2. He/she shall report back to the board on all functions.
3. He/she shall act as liaison to the project team and be
cost accountable for expenditures.
4. He/she shall submit all purchase requests for the project
to the Treasure for approval by the board as appropriate.
IX. Board Responsibilities
A. To oversee the administration of VOEF,
B. To publicly represent the views of VOEF in conformity
with the Constitution,
C. To assign such standing committees and/or ad hoc committees
as are necessary to conduct VOEF's business,
D. To provide opportunities for the Foundation to promote
educational use of technology in the integration in learning.
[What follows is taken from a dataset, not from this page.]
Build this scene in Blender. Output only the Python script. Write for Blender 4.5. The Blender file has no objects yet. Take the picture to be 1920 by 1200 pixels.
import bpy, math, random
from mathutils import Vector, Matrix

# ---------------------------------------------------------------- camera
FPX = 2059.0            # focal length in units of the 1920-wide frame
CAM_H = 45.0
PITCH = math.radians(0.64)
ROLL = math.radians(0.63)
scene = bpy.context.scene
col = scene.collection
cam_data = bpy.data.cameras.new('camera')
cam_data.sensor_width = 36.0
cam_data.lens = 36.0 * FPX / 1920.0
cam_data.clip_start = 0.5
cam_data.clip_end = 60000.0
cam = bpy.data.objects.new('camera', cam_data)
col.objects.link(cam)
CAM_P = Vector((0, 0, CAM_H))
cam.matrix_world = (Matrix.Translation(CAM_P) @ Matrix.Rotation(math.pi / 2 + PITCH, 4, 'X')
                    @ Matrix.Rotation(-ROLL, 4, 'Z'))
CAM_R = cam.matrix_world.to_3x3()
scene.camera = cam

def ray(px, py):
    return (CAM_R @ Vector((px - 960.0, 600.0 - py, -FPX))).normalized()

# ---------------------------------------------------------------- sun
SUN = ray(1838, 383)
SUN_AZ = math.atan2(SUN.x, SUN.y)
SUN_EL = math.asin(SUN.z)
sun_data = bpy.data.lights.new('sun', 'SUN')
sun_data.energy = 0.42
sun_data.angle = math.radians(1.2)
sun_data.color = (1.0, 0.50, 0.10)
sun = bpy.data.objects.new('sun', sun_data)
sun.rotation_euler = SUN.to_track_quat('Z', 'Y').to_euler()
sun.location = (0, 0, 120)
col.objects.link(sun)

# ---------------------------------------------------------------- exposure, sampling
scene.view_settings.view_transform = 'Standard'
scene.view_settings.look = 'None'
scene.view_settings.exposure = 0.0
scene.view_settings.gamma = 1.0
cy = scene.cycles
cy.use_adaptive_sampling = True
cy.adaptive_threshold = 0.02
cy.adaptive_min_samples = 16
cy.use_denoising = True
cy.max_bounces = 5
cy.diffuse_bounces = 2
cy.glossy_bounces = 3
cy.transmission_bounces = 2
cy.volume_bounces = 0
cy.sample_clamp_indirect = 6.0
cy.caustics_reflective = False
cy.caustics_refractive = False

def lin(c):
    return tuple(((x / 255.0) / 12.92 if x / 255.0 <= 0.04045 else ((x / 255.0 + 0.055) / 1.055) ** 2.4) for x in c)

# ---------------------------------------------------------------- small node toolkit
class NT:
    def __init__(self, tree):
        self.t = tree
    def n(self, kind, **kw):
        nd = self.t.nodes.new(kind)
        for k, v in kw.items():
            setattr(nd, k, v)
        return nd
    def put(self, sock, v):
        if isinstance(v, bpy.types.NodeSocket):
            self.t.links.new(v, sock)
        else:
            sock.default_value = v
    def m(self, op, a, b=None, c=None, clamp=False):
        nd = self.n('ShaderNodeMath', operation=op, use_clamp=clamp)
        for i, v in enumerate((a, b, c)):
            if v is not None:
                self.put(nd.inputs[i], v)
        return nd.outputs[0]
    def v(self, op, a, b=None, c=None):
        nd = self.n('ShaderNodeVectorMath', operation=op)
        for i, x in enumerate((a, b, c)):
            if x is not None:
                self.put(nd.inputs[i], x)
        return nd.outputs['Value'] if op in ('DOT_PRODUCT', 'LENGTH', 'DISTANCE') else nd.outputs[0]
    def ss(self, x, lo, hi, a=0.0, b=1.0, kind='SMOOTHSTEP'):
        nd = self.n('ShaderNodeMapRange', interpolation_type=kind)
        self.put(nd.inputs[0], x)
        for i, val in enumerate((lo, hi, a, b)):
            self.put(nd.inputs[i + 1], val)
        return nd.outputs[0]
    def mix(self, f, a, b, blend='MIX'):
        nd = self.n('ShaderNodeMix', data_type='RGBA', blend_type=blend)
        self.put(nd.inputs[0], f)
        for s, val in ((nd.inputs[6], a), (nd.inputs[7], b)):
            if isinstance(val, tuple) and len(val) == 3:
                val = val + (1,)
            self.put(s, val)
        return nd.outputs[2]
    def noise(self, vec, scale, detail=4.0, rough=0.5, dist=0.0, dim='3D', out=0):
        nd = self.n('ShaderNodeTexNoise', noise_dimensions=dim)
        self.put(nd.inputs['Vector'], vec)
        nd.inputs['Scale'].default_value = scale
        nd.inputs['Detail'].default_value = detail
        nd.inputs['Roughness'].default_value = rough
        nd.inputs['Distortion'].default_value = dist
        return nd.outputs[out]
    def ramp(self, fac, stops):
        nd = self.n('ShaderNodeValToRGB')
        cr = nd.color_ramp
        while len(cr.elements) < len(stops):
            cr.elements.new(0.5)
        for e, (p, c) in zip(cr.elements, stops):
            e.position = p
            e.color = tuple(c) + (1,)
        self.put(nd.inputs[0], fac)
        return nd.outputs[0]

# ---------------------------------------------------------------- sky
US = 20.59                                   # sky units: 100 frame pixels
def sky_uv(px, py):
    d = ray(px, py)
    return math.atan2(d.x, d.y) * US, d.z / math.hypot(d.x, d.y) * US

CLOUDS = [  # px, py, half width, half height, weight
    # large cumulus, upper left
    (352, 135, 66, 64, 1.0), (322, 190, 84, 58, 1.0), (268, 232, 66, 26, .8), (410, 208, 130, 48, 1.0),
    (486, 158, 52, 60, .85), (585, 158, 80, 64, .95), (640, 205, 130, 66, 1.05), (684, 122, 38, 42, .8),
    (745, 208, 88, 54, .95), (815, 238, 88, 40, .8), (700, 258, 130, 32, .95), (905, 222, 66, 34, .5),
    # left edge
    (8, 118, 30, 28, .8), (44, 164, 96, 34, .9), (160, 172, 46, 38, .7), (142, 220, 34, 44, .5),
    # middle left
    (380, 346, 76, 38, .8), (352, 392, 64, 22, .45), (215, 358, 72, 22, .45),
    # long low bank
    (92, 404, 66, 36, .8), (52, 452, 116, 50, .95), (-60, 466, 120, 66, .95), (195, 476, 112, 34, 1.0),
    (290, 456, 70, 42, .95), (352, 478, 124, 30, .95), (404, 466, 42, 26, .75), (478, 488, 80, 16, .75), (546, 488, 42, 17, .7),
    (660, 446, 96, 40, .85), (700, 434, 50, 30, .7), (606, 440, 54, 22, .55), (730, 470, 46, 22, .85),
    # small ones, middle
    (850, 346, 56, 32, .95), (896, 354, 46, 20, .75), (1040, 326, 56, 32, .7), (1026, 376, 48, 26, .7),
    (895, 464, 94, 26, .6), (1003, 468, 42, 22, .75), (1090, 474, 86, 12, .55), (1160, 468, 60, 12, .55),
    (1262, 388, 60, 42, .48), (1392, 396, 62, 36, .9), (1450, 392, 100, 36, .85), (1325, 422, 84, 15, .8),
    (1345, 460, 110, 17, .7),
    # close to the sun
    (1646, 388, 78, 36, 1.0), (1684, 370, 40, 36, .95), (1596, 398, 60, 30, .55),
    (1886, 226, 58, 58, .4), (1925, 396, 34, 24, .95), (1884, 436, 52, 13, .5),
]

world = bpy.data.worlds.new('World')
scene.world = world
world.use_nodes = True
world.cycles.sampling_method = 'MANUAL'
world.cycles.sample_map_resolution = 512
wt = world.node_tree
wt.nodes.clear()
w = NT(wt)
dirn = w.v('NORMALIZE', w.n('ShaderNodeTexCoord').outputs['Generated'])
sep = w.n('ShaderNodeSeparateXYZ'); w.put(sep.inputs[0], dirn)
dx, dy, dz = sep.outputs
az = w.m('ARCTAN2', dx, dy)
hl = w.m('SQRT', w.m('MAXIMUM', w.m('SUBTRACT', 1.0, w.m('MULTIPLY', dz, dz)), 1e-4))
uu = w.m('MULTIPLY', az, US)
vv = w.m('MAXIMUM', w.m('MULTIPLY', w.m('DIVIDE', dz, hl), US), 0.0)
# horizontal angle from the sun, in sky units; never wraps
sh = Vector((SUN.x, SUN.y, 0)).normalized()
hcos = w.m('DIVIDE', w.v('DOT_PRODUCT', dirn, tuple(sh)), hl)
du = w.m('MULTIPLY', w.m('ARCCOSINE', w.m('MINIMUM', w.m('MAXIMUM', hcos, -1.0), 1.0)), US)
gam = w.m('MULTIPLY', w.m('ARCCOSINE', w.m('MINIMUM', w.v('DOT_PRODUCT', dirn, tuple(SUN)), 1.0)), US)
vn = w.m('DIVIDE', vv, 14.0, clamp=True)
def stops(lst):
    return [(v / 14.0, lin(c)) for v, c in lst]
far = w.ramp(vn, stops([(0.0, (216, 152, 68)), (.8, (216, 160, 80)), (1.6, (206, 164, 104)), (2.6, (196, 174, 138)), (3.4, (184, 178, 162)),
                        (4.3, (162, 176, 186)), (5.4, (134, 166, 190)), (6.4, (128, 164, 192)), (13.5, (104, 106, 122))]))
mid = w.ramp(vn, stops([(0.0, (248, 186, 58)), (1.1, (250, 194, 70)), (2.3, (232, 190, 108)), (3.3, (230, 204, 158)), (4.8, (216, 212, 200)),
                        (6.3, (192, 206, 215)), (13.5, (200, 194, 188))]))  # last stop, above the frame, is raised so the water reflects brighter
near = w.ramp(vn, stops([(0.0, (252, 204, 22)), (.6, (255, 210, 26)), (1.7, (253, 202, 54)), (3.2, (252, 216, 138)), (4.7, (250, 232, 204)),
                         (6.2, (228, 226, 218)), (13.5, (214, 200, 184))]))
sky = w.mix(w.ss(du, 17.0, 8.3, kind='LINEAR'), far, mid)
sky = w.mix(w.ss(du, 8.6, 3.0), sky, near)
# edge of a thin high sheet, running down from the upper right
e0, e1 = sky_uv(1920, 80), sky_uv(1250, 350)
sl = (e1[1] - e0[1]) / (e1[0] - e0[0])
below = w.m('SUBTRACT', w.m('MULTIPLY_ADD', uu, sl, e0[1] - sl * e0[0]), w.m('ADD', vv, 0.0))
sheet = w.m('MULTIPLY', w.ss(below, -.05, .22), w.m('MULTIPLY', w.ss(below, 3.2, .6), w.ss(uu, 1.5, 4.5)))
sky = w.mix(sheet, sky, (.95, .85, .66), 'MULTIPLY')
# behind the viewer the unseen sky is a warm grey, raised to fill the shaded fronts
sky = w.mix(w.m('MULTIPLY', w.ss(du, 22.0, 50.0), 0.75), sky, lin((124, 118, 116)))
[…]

E. To determine VOEF's mission and set policies for its operation,
making sure the organization’s Constitution, the law
and rules of competitions are being followed.
F. To set VOEF's overall program from year to year and engage
in long range planning to establish its general course for
the future,
G. To establish fiscal policies and boundaries with budgets
and financial controls,
H. To review and amend the Constitution at regular board
meetings as the need occurs.
X. Board Meetings
A. Regularly scheduled Board meetings shall be held at least
quarterly.
B. Board meetings shall be at a location agreed upon by the
Board members.
C. The presence of a majority of the Board members shall
constitute a quorum to conduct business, as long as two of
the members are officers.
D. Employees and partners sponsored by VOEF may attend Board
meetings and express their views unless the Board meets in
Executive Session, which shall be open only to the Board
and those expressly invited.
E. The Annual Meeting of the Board shall be in May of each
year. At this meeting officers of the Board are elected for
the following year after the election of Board members to
replace those whose terms have ended.
F. The Chairman shall use Robert’s Rules of Order in
conducting meetings
G. All committees must give a monthly written report to the
Chairman prior to the next Board meeting about meetings they
have held. The report should include any information relating
to their Standing Committee.
XI. Dissolution
In the event of dissolution of VOEF, the Board of Directors
shall, after paying or making provision for the payment of
all liabilities of the Foundation, dispose of all the assets
of the Foundation exclusively for the purposes of the Foundation
in such manner, or to such organization(s) under Section
501(C )3 of the Internal Revenue Code (or the corresponding
provisions of any United States Internal Revenue law), as
the Board of Directors shall determine.
XII. Compensation
No funds of VOEF shall insure to the benefit of, or to be
distributed to its directors, officers, or other private
persons, except that the organization shall be authorized
and empowered to pay reasonable compensation for services
rendered and to make payments and distributions in furtherance
of the purposes set forth in Article II above. The Board
of Directors shall hire and fix the compensation of any and
all employees which they in their discretion may determine
to be necessary for the conduct of the business of the organization.
XIII. Conflict Resolution
A. The Board will only act on those conflicts that relate
directly to VOEF, its operation and objectives.
B. For conflicts that are related to the operation of the
organization, the organization shall seek to produce reconciled
relationships through its organization and among its staff.
This commitment to engage in conciliation will be implemented
to the fullest extent possible in relationships between Board
members, other volunteers such as partners, contracting parties,
and employees.
XIV. Corporate By-Laws
This constitution shall serve as by-laws for the purpose
of corporate organization.
XV. Incorporator
The incorporator of this corporation is: Mark Burnet, 5100
Olivet Church Road, Providence Forge, Virginia, 23149.
XVI. Amendments
Amendments to this Constitution must be proposed at a regularly
scheduled Board meeting, and then voted on at the next regularly
scheduled meeting. Amendments must be approved by two-thirds
of all Board members. Amendments become effective upon approval.